The 6.3-magnitude Christchurch earthquake in February 2011 levelled much of New Zealand's second largest city, claiming 185 lives and prompting the bank to slash rates in an emergency move to protect the economy.

Since then, New Zealand has experienced strong growth thanks to a booming housing market, growing global demand for primary products such as dairy, and a NZ$40 billion (US$33.9 billion) programme to rebuild the shattered South Island city.

But the massive construction spending has fuelled inflation and Wheeler said the bank was determined to keep the cost of living within the bank's 1.0-3.0 percent target band.

"The speed and extent to which the OCR will be raised will depend on economic data and our continuing assessment of emerging inflationary pressures," he said.

Capital Economics analyst Gareth Leather said no advanced economy had lifted interest rates since 2012.
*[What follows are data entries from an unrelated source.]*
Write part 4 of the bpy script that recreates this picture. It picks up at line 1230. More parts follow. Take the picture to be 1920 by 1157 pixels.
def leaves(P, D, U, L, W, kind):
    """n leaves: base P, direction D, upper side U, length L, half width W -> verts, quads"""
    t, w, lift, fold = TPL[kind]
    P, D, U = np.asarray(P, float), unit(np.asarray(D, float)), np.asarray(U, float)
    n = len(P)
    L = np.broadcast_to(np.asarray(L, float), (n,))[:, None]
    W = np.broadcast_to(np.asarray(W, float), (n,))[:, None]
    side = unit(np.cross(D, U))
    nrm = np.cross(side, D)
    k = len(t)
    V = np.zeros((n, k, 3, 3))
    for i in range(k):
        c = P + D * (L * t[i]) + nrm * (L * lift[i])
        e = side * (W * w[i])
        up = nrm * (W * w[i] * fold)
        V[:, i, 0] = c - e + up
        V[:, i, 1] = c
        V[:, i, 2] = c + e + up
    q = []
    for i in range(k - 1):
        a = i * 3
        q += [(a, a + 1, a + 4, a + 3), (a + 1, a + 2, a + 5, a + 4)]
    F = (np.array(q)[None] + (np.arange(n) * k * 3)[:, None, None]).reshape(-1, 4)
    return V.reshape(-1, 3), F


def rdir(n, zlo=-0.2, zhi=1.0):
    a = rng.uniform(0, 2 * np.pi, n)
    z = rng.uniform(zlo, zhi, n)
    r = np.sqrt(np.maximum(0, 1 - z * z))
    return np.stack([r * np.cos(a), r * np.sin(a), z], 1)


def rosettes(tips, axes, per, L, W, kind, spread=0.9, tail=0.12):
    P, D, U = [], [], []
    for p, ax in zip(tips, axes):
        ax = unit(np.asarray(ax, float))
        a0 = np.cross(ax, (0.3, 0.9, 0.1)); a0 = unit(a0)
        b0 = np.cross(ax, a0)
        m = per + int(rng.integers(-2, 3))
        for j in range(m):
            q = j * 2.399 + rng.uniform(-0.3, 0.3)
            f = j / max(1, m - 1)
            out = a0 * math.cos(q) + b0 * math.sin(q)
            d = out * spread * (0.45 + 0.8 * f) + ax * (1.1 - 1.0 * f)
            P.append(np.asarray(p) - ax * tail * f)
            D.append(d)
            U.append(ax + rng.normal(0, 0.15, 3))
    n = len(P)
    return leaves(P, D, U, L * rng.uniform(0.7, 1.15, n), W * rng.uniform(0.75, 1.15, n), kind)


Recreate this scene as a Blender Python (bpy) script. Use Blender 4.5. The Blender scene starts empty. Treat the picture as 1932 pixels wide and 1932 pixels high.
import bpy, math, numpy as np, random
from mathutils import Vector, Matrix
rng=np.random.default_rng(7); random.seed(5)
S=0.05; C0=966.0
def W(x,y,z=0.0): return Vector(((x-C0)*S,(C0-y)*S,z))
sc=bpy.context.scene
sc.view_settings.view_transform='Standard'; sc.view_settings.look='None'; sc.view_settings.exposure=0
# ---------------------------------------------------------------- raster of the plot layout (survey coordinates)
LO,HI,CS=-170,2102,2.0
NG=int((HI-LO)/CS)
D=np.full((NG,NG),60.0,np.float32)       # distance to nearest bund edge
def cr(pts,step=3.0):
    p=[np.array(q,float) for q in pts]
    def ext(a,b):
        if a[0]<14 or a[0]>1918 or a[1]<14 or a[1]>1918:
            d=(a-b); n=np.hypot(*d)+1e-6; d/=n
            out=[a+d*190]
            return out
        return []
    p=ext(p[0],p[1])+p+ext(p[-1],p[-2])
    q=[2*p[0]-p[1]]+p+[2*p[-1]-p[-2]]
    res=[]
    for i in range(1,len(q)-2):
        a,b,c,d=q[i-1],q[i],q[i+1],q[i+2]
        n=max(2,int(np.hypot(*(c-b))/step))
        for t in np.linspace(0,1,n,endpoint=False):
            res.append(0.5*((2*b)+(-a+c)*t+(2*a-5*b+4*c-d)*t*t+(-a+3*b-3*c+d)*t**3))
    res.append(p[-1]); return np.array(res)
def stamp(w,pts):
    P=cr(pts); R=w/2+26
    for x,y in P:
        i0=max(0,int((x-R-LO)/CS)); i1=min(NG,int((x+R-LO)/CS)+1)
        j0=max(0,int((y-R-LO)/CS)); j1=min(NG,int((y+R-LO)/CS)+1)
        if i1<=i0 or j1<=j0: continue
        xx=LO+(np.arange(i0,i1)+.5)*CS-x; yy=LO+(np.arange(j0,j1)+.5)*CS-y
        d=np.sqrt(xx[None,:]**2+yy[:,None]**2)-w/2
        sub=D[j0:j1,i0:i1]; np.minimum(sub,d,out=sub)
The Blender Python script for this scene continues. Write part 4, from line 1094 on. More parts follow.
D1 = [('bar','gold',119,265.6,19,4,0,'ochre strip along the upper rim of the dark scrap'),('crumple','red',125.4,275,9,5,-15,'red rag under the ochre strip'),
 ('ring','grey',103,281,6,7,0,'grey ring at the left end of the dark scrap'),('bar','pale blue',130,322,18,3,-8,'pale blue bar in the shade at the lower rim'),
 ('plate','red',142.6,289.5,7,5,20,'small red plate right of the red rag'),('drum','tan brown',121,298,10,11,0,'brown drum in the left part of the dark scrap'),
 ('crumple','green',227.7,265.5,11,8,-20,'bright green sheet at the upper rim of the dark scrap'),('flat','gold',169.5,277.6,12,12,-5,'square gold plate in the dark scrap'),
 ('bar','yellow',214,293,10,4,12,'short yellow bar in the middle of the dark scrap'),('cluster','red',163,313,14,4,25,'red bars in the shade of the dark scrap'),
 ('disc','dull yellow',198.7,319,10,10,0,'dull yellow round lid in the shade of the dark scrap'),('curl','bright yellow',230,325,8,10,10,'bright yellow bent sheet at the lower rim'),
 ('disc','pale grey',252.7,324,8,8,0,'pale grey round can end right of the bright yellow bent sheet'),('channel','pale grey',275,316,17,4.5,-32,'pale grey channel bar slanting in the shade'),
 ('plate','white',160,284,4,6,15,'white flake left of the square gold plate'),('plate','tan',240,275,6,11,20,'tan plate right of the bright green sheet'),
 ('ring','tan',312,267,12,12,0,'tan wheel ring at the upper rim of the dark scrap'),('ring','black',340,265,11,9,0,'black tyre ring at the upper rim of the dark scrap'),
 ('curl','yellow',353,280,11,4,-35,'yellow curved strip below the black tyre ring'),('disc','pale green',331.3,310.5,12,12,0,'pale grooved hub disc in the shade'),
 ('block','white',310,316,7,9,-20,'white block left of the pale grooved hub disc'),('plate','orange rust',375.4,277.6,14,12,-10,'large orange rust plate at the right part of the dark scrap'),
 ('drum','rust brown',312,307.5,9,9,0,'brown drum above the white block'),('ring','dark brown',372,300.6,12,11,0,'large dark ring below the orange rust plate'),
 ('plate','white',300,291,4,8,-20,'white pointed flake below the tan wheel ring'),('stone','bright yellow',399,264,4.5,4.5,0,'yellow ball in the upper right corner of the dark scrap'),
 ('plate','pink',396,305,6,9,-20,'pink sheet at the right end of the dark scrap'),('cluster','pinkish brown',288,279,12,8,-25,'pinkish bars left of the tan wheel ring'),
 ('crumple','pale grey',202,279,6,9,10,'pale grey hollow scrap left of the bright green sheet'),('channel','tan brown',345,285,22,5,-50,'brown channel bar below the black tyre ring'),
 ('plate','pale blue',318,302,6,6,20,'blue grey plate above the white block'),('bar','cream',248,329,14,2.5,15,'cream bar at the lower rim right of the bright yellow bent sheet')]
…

He expected the OCR to rise to 3.25 percent by the end of the year, with some analysts tipped it will peak at 5.5 percent by late 2016.

- 'Rock star economy' -

The last time New Zealand lifted the OCR was in July 2010, when so-called "green shoots" of economic recovery were emerging, only to be overwhelmed by fresh problems such as Europe's debt crisis.

in response, central banks in developed countries dropped interest rates to ultra-low levels in a bid to stimulate growth.

While Wheeler noted some signs of recovery in New Zealand's global trading partners, Westpac New Zealand chief economist Dominick Stephens said other advanced economies would not rush to follow New Zealand's lead.

He said the earthquake rebuild and New Zealand's strong terms of trade -- the price that other countries pay for its exports -- made it a special case.

"New Zealand is exceptional in that sense, it's forging its own path," he said.

HSBC's chief economist for Australasia Paul Bloxham this year dubbed New Zealand "the rock star economy for 2014".

He said a major factor behind the assessment was China's enormous demand for New Zealand dairy products, which shows no sign of abating despite an infant formula contamination scare last year.

Gross domestic product expanded 2.6 percent in the 12 months to December and analysts expect growth of up to 4.0 percent this year, outstripping most of the developed world.

The benchmark NZX-50 reached record highs last week on the back of a strong earnings season, while consumer and business confidence are both on the rise.

The stock index ended 0.30 percent, or 15.45 points, higher at 5,111.98 after the rate rise, while the New Zealand dollar jumped to 85.60 US cents, its highest level since October.

Prime Minister John Key, facing a general election in September, has vowed to campaign on his economic record.

A string of interest rate rises in the mortgage belt may prove a political headache for the conservative leader, but he put a positive gloss on the situation by suggesting Wheeler was giving a vote of confidence to the economy.

"It means that he is confident the economy is rebounding and rebounding strongly -- both the Treasury and the Reserve Bank now have growth sitting at around four percent," Key said this week.